--- REQUIREMENT ---
Set down the listing below verbatim, but only from its first line through the line containing "PI = math.pi".
DATA PROVIDED start
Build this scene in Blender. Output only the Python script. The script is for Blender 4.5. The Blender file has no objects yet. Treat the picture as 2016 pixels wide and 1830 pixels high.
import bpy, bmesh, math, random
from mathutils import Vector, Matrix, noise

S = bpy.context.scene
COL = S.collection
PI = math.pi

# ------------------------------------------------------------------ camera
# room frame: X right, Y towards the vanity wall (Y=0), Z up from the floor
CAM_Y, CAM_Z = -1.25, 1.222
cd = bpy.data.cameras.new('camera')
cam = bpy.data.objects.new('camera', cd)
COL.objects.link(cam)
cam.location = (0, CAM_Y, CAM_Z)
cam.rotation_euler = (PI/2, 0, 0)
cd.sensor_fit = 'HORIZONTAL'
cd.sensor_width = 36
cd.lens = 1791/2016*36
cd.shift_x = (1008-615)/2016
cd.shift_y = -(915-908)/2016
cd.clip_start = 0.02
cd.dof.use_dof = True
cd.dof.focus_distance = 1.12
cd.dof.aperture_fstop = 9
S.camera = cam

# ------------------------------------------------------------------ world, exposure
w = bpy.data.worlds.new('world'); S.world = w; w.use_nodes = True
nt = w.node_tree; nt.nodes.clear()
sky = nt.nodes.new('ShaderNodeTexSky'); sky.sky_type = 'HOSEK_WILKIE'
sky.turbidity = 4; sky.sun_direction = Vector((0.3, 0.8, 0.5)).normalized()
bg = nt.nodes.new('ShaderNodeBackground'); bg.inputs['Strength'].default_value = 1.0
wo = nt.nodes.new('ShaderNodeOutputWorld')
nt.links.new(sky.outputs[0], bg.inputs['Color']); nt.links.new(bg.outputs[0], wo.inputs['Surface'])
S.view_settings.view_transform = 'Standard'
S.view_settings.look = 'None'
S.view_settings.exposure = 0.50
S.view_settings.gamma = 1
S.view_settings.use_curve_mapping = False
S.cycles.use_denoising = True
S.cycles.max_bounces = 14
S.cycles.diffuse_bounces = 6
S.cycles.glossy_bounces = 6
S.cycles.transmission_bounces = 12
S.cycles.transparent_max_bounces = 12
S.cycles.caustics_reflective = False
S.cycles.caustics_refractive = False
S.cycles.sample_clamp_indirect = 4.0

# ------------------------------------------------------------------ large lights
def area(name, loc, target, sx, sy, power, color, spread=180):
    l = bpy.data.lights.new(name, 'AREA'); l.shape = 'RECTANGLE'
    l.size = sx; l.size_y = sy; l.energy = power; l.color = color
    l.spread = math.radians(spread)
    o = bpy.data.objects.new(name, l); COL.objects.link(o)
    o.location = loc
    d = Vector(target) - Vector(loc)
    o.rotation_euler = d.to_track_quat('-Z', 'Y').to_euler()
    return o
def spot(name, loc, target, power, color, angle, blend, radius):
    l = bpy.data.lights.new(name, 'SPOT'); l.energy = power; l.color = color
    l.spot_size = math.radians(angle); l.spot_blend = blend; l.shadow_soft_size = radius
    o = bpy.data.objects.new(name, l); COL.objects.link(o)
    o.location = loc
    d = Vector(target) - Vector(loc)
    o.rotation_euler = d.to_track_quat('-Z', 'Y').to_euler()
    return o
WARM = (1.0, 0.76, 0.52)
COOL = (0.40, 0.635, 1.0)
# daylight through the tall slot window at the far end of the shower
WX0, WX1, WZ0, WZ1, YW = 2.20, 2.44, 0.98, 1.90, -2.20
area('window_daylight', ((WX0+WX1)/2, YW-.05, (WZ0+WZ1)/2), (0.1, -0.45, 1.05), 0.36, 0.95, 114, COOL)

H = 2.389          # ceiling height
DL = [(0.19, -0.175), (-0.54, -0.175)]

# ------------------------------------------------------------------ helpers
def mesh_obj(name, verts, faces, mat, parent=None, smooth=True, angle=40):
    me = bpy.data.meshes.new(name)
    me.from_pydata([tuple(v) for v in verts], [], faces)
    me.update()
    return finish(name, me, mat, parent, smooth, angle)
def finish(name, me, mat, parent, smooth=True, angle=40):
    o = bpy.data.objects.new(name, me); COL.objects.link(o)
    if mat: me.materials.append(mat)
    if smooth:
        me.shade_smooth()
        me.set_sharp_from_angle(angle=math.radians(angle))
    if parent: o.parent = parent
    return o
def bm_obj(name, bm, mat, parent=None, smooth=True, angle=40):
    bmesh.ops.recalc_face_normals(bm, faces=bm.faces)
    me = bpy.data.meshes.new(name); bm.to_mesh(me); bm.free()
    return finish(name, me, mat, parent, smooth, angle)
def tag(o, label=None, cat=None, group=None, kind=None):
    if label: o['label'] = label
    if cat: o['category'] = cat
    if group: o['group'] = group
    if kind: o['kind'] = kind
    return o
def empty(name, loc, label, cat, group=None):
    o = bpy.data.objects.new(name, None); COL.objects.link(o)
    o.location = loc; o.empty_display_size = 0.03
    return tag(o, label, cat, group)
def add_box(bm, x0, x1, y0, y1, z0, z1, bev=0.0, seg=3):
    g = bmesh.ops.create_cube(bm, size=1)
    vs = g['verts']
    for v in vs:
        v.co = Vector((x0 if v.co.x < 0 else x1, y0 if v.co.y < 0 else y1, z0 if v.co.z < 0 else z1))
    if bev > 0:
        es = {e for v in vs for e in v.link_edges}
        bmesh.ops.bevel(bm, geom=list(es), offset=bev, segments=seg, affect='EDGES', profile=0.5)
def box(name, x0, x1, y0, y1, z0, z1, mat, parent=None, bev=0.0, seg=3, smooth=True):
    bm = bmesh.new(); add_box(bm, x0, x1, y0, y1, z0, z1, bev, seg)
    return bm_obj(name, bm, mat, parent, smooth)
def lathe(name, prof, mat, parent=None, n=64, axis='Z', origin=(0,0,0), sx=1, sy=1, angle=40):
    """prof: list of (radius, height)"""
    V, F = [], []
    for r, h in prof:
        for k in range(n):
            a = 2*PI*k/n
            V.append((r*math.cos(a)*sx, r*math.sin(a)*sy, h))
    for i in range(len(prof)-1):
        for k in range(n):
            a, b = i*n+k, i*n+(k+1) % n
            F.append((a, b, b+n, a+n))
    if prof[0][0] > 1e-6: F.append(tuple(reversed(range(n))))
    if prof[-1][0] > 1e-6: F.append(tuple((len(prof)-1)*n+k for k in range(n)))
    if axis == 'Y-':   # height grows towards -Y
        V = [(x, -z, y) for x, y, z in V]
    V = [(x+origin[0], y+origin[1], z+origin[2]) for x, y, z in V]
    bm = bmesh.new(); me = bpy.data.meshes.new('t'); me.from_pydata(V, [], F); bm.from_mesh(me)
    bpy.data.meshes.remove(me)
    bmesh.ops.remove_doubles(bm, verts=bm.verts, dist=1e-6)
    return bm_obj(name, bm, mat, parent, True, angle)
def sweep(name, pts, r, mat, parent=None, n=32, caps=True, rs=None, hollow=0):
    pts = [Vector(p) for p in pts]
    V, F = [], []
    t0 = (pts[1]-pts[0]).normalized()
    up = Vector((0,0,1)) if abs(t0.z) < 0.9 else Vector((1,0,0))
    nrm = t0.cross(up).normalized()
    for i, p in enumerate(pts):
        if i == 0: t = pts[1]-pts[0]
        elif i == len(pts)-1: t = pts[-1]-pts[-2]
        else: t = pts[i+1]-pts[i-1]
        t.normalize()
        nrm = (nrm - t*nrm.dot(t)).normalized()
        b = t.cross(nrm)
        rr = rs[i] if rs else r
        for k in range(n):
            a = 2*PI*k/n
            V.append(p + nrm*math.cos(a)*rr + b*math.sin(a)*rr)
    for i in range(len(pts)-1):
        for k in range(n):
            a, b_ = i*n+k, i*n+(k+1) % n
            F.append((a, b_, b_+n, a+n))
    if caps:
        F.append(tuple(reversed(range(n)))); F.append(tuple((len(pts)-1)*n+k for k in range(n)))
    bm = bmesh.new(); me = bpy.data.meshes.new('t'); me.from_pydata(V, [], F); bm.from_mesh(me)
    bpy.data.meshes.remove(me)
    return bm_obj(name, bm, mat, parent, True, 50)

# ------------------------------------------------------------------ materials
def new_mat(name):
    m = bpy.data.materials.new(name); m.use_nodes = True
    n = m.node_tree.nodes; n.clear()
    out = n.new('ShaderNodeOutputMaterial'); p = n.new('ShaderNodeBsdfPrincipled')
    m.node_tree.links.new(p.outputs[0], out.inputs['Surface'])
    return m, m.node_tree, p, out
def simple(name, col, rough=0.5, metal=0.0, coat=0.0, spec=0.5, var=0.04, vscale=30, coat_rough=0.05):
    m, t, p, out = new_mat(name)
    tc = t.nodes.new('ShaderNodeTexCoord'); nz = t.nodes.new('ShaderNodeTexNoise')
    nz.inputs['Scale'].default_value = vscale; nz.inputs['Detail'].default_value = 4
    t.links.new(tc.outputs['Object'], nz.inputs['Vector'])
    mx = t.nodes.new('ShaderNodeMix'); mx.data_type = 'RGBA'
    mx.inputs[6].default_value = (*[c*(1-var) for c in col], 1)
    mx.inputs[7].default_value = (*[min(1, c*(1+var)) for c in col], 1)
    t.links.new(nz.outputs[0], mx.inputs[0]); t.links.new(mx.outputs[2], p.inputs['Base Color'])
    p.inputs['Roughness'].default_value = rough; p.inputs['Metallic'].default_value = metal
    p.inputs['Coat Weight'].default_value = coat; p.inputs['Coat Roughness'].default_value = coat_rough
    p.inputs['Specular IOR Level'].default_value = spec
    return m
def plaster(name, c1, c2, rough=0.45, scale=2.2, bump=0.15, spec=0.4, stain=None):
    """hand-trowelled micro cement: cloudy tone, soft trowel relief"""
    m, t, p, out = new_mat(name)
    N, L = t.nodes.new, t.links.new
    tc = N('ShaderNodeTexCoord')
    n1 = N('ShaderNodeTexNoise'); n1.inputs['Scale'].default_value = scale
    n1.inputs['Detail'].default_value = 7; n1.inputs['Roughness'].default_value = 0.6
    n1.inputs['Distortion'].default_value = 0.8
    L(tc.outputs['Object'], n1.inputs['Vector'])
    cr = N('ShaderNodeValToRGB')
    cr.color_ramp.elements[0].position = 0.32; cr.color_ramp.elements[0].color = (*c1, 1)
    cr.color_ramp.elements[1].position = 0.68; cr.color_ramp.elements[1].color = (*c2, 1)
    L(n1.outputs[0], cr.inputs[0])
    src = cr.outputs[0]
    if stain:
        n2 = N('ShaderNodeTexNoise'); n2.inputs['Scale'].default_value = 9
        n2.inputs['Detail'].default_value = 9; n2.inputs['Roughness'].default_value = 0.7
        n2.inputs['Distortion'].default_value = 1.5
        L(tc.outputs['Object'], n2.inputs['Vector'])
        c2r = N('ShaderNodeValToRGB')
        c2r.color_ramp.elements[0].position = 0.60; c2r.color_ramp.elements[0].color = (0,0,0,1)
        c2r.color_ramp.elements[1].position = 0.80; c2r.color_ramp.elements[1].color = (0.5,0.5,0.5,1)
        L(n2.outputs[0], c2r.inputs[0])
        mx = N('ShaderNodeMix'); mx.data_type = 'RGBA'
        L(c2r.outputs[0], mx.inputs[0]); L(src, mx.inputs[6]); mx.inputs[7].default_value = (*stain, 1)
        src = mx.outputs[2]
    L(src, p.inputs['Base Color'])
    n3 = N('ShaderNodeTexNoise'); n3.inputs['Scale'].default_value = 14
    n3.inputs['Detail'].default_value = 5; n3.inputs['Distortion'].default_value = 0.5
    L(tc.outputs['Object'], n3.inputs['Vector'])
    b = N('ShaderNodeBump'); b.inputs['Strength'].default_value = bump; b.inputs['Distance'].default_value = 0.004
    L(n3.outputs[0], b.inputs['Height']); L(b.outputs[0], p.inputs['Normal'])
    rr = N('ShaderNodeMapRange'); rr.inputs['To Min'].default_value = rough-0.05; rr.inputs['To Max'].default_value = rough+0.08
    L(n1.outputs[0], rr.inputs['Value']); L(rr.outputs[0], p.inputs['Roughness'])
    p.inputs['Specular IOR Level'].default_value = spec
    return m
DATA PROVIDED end
--- FINAL ANSWER ---
Build this scene in Blender. Output only the Python script. The script is for Blender 4.5. The Blender file has no objects yet. Treat the picture as 2016 pixels wide and 1830 pixels high.
import bpy, bmesh, math, random
from mathutils import Vector, Matrix, noise

S = bpy.context.scene
COL = S.collection
PI = math.pi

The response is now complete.